◆ TASK STATEMENT
Identify the lines that contain the string "Take", then copy each of them.

◆ LISTED ENTRIES
════════════════════

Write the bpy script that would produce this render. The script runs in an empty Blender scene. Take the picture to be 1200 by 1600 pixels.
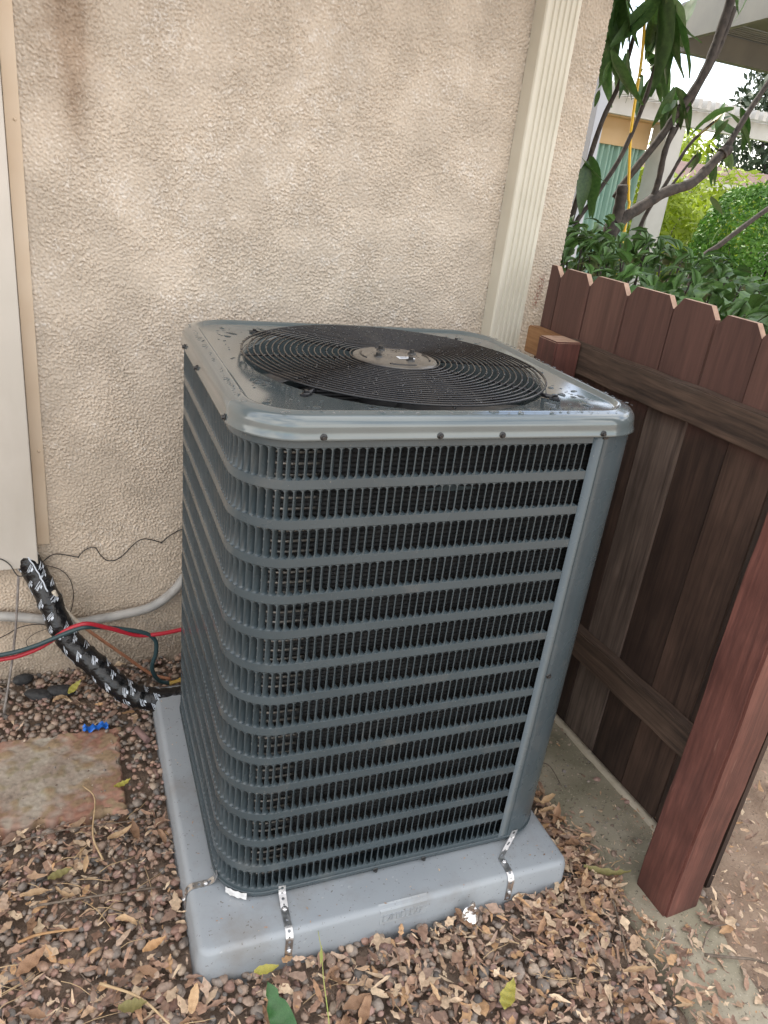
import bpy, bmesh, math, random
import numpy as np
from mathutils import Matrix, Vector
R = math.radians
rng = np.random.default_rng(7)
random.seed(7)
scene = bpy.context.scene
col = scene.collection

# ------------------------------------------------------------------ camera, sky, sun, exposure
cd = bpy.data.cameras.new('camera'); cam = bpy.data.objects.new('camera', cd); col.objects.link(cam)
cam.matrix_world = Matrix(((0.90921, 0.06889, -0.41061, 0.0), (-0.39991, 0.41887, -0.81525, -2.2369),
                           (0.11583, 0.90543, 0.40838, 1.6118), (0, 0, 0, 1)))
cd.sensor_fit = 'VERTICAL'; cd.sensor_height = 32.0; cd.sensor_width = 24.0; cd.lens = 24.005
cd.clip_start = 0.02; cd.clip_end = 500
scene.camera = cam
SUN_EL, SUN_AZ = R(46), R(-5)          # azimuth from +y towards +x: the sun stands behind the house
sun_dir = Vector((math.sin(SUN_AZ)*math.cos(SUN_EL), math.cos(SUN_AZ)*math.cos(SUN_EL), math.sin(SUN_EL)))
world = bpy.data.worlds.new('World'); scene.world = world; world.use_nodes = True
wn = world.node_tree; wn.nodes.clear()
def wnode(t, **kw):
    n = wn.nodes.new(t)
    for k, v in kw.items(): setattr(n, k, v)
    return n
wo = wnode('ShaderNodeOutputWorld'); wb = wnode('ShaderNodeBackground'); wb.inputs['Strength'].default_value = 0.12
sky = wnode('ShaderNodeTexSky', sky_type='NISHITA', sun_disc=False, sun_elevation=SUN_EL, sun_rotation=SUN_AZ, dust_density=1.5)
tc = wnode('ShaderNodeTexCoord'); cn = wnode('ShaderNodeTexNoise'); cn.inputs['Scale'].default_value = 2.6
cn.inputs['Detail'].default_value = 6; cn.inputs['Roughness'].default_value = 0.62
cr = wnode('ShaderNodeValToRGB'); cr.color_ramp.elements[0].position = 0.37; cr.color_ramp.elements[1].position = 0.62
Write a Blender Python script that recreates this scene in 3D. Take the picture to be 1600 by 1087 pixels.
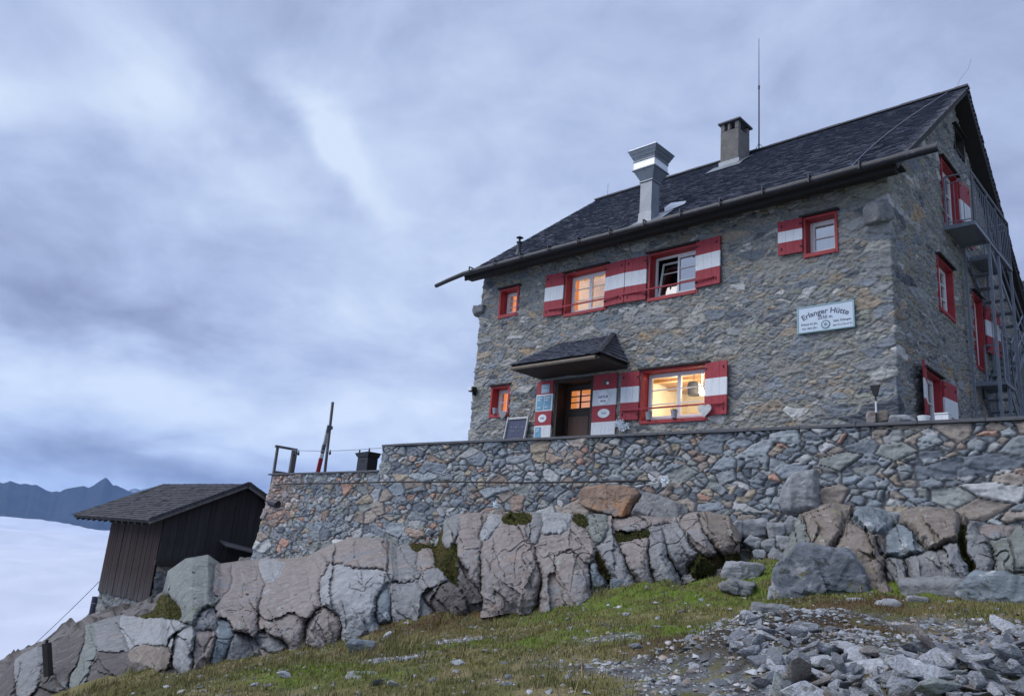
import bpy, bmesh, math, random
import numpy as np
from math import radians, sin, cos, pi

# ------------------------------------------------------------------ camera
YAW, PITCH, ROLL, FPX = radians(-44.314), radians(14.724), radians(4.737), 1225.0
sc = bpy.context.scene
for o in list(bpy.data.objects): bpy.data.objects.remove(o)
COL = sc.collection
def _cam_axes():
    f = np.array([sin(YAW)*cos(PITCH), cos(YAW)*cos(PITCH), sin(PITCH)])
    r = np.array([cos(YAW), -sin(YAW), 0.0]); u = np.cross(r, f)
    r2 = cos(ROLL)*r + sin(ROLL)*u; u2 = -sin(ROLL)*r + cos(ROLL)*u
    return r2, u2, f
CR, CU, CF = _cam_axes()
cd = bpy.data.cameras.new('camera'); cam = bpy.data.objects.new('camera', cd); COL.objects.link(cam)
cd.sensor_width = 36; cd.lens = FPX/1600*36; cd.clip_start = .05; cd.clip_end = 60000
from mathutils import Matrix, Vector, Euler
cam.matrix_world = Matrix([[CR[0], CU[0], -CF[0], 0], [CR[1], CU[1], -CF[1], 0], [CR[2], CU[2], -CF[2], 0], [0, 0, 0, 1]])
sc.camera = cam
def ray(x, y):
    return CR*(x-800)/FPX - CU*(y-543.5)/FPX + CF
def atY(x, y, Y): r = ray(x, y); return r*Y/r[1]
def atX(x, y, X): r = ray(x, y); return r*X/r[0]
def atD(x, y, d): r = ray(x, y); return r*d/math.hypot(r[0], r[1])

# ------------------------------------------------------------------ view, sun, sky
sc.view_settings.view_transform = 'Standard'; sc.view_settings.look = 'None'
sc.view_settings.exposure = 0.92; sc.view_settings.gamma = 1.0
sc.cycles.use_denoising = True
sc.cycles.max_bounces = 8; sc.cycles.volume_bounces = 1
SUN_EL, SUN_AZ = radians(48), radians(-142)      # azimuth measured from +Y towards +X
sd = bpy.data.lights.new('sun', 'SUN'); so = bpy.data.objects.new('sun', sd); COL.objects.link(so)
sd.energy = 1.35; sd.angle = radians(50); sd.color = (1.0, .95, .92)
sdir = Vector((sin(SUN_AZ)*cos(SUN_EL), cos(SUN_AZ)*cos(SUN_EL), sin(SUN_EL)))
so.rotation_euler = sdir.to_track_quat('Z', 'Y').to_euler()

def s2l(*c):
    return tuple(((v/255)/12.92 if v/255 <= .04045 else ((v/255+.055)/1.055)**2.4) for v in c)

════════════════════

◆ ANSWER
Write the bpy script that would produce this render. The script runs in an empty Blender scene. Take the picture to be 1200 by 1600 pixels.
Write a Blender Python script that recreates this scene in 3D. Take the picture to be 1600 by 1087 pixels.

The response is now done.